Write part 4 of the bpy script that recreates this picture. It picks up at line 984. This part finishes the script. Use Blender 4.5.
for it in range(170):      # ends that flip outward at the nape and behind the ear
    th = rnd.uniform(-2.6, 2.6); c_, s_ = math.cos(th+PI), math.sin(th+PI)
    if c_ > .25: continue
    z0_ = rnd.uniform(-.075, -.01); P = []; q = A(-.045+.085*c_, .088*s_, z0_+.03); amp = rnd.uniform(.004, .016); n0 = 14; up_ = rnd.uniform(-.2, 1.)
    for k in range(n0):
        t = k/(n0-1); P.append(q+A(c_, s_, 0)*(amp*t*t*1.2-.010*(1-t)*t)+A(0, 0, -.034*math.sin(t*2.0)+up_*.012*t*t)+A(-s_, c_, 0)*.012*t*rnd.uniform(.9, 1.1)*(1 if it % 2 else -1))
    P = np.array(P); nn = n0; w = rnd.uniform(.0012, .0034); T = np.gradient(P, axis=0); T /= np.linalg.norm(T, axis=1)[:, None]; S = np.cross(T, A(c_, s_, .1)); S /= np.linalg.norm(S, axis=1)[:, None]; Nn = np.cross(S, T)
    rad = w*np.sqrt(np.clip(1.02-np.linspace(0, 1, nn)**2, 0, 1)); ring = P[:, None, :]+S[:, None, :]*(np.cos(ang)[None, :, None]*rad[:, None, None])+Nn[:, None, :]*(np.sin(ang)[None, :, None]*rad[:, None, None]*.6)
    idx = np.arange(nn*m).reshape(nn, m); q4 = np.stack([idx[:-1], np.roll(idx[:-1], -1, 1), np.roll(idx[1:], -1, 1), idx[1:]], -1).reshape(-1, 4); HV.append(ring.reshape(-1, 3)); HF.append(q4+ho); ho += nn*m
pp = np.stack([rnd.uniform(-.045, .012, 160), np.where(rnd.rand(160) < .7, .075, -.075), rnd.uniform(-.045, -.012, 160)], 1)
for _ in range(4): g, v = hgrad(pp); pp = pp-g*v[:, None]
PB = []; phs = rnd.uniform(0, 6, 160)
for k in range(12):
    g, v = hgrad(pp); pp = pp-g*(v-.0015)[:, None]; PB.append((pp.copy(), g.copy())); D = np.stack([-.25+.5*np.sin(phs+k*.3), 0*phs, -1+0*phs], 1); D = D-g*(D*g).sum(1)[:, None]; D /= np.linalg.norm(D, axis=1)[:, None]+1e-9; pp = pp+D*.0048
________
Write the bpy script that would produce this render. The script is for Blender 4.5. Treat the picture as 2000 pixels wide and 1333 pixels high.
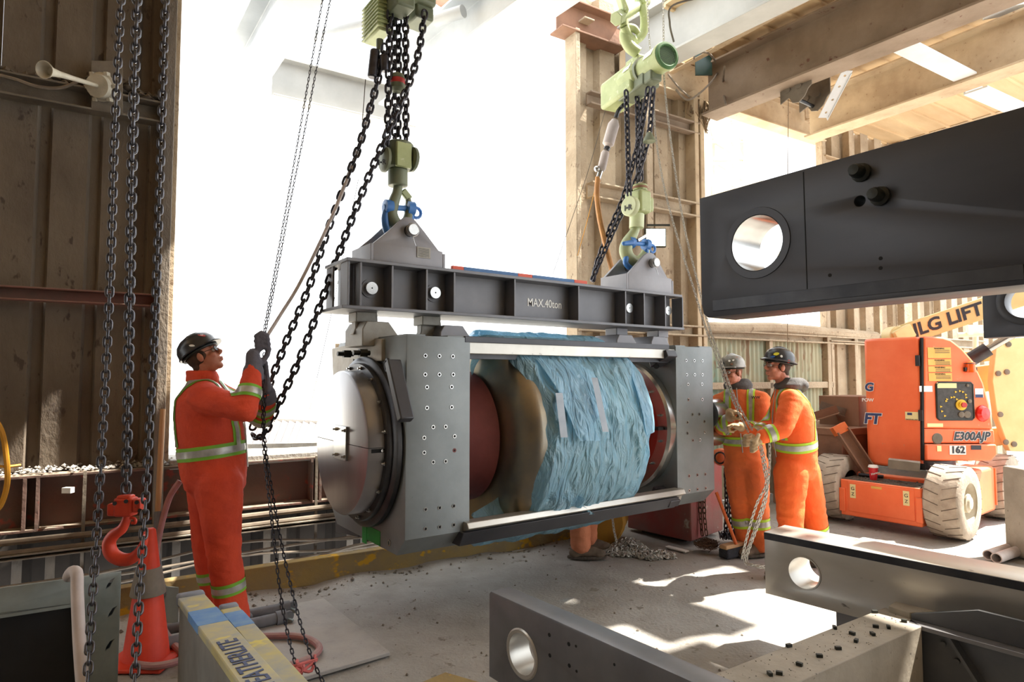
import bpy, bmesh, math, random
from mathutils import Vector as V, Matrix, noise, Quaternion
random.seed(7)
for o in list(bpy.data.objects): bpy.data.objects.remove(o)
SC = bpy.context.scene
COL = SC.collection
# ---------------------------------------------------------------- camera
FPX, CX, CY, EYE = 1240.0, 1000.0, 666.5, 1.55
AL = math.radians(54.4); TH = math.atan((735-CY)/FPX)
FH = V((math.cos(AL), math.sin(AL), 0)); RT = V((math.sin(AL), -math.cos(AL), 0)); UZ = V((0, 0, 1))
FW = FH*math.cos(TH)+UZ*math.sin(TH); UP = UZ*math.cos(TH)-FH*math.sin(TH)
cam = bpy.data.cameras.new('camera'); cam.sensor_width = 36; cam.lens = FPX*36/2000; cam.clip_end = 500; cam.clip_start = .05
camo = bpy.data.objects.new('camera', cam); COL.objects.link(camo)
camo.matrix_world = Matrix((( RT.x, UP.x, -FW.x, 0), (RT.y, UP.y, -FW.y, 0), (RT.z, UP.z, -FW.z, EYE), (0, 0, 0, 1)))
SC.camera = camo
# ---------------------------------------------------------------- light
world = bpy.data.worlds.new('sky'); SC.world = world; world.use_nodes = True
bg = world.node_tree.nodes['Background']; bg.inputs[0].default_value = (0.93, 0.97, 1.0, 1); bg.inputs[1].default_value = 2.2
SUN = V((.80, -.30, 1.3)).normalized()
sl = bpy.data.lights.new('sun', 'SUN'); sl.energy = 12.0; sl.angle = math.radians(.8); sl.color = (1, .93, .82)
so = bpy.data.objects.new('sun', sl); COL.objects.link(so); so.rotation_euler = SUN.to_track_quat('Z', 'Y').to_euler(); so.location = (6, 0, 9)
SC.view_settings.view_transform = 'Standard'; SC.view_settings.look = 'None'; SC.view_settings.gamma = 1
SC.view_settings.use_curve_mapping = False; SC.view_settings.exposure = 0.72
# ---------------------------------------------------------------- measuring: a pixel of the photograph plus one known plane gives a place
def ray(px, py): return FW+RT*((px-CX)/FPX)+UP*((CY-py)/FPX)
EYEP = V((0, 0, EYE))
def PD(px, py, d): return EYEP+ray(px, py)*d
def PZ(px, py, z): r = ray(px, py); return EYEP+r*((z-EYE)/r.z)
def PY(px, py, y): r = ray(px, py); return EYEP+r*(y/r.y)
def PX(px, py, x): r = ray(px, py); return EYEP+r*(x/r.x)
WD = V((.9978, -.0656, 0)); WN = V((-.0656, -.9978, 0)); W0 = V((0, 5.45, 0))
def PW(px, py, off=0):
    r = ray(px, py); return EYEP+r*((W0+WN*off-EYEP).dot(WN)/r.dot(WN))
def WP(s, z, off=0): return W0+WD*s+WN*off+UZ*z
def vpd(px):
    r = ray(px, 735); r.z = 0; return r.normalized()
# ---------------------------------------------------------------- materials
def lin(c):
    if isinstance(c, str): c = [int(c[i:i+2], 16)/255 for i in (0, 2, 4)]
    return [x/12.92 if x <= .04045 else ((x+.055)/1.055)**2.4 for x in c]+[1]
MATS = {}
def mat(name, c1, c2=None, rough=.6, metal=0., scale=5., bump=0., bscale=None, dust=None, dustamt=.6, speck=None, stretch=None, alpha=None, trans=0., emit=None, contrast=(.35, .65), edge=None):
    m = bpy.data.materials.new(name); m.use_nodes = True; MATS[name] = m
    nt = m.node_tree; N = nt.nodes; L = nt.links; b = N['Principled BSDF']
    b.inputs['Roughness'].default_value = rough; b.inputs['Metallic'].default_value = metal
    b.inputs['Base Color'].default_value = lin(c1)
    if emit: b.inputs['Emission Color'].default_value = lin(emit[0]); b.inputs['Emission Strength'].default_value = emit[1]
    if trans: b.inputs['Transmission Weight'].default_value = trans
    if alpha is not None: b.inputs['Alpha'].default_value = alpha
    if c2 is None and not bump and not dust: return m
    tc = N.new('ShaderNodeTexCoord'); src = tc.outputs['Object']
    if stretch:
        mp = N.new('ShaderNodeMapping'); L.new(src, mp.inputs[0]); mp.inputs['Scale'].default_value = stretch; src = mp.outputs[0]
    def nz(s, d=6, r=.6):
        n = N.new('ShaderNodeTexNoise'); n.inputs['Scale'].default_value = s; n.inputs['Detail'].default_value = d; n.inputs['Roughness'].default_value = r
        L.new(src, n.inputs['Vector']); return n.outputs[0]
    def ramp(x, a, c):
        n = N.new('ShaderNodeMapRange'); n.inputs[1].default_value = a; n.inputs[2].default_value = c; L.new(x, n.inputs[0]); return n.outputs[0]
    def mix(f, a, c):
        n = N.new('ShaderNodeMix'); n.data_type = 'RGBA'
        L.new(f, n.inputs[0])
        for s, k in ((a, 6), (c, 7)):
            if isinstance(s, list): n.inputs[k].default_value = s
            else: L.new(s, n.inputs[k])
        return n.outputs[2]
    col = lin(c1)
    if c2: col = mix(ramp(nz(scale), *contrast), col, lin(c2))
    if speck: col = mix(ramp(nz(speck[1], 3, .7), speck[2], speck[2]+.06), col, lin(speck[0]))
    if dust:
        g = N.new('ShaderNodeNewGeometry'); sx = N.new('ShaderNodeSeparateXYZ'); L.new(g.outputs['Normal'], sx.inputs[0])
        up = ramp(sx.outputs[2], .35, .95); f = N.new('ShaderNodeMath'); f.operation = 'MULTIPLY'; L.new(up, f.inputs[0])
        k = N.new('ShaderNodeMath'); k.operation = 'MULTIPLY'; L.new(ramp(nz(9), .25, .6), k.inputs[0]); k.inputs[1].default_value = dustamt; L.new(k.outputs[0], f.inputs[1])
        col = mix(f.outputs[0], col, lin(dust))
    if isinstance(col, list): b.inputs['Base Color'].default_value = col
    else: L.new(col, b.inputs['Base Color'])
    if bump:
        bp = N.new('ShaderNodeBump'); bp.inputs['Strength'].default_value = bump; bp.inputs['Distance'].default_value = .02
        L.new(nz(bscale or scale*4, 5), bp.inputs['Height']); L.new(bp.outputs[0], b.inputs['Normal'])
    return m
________
* Written request *
Copy each line holding the word "Write" from the listing above.

* Result below *
Write part 4 of the bpy script that recreates this picture. It picks up at line 984. This part finishes the script. Use Blender 4.5.
Write the bpy script that would produce this render. The script is for Blender 4.5. Treat the picture as 2000 pixels wide and 1333 pixels high.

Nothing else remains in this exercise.